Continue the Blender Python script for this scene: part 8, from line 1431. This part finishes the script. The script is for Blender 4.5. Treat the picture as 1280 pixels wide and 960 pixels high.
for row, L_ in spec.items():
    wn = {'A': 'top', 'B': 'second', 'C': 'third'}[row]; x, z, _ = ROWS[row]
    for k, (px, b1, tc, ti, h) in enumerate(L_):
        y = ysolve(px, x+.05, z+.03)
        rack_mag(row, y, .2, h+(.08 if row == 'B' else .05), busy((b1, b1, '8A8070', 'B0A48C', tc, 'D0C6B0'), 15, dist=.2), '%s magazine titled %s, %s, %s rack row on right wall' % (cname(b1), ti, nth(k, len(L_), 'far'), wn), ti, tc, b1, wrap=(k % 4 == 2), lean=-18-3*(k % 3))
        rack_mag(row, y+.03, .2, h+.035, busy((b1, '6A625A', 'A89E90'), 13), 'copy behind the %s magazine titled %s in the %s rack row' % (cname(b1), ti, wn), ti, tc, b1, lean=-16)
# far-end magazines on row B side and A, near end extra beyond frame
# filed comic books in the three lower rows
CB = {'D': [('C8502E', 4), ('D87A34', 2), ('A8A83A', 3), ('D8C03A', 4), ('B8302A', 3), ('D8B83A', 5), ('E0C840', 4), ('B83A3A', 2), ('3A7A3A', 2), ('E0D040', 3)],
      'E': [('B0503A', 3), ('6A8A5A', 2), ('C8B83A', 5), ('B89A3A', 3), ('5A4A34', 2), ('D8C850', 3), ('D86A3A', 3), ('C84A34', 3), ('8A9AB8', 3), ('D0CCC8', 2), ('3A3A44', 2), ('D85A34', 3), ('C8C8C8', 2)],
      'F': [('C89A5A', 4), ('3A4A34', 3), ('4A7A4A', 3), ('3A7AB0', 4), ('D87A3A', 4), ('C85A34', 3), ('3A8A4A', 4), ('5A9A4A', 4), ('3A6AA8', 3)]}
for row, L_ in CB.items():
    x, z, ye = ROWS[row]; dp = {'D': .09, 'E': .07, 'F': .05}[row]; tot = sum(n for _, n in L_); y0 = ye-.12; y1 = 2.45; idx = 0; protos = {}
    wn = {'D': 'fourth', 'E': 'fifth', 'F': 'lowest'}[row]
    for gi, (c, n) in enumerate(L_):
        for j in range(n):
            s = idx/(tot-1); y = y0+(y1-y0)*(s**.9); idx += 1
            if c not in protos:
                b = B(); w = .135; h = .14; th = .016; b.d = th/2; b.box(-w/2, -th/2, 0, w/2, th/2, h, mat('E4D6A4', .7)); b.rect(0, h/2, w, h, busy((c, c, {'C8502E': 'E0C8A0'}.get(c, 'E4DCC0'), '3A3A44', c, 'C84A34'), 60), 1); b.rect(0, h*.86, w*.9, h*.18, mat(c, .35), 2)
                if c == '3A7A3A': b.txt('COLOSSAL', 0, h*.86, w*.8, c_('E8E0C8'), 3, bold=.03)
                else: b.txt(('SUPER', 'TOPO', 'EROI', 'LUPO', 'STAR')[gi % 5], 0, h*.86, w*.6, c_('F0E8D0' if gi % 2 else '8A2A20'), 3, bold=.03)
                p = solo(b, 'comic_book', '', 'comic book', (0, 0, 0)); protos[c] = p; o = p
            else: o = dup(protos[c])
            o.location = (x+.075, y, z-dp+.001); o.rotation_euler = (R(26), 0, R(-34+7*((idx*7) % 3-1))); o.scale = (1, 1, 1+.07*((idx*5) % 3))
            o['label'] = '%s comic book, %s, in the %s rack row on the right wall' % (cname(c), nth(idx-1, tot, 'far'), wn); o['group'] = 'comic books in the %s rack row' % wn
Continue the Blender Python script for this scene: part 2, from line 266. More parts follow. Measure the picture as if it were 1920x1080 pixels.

• _BRIEF_
Restate the whole listing exactly, leaving out nothing.

• _SOLUTION TO THE EXERCISE_
Continue the Blender Python script for this scene: part 8, from line 1431. This part finishes the script. The script is for Blender 4.5. Treat the picture as 1280 pixels wide and 960 pixels high.
for row, L_ in spec.items():
    wn = {'A': 'top', 'B': 'second', 'C': 'third'}[row]; x, z, _ = ROWS[row]
    for k, (px, b1, tc, ti, h) in enumerate(L_):
        y = ysolve(px, x+.05, z+.03)
        rack_mag(row, y, .2, h+(.08 if row == 'B' else .05), busy((b1, b1, '8A8070', 'B0A48C', tc, 'D0C6B0'), 15, dist=.2), '%s magazine titled %s, %s, %s rack row on right wall' % (cname(b1), ti, nth(k, len(L_), 'far'), wn), ti, tc, b1, wrap=(k % 4 == 2), lean=-18-3*(k % 3))
        rack_mag(row, y+.03, .2, h+.035, busy((b1, '6A625A', 'A89E90'), 13), 'copy behind the %s magazine titled %s in the %s rack row' % (cname(b1), ti, wn), ti, tc, b1, lean=-16)
# far-end magazines on row B side and A, near end extra beyond frame
# filed comic books in the three lower rows
CB = {'D': [('C8502E', 4), ('D87A34', 2), ('A8A83A', 3), ('D8C03A', 4), ('B8302A', 3), ('D8B83A', 5), ('E0C840', 4), ('B83A3A', 2), ('3A7A3A', 2), ('E0D040', 3)],
      'E': [('B0503A', 3), ('6A8A5A', 2), ('C8B83A', 5), ('B89A3A', 3), ('5A4A34', 2), ('D8C850', 3), ('D86A3A', 3), ('C84A34', 3), ('8A9AB8', 3), ('D0CCC8', 2), ('3A3A44', 2), ('D85A34', 3), ('C8C8C8', 2)],
      'F': [('C89A5A', 4), ('3A4A34', 3), ('4A7A4A', 3), ('3A7AB0', 4), ('D87A3A', 4), ('C85A34', 3), ('3A8A4A', 4), ('5A9A4A', 4), ('3A6AA8', 3)]}
for row, L_ in CB.items():
    x, z, ye = ROWS[row]; dp = {'D': .09, 'E': .07, 'F': .05}[row]; tot = sum(n for _, n in L_); y0 = ye-.12; y1 = 2.45; idx = 0; protos = {}
    wn = {'D': 'fourth', 'E': 'fifth', 'F': 'lowest'}[row]
    for gi, (c, n) in enumerate(L_):
        for j in range(n):
            s = idx/(tot-1); y = y0+(y1-y0)*(s**.9); idx += 1
            if c not in protos:
                b = B(); w = .135; h = .14; th = .016; b.d = th/2; b.box(-w/2, -th/2, 0, w/2, th/2, h, mat('E4D6A4', .7)); b.rect(0, h/2, w, h, busy((c, c, {'C8502E': 'E0C8A0'}.get(c, 'E4DCC0'), '3A3A44', c, 'C84A34'), 60), 1); b.rect(0, h*.86, w*.9, h*.18, mat(c, .35), 2)
                if c == '3A7A3A': b.txt('COLOSSAL', 0, h*.86, w*.8, c_('E8E0C8'), 3, bold=.03)
                else: b.txt(('SUPER', 'TOPO', 'EROI', 'LUPO', 'STAR')[gi % 5], 0, h*.86, w*.6, c_('F0E8D0' if gi % 2 else '8A2A20'), 3, bold=.03)
                p = solo(b, 'comic_book', '', 'comic book', (0, 0, 0)); protos[c] = p; o = p
            else: o = dup(protos[c])
            o.location = (x+.075, y, z-dp+.001); o.rotation_euler = (R(26), 0, R(-34+7*((idx*7) % 3-1))); o.scale = (1, 1, 1+.07*((idx*5) % 3))
            o['label'] = '%s comic book, %s, in the %s rack row on the right wall' % (cname(c), nth(idx-1, tot, 'far'), wn); o['group'] = 'comic books in the %s rack row' % wn
Continue the Blender Python script for this scene: part 2, from line 266. More parts follow. Measure the picture as if it were 1920x1080 pixels.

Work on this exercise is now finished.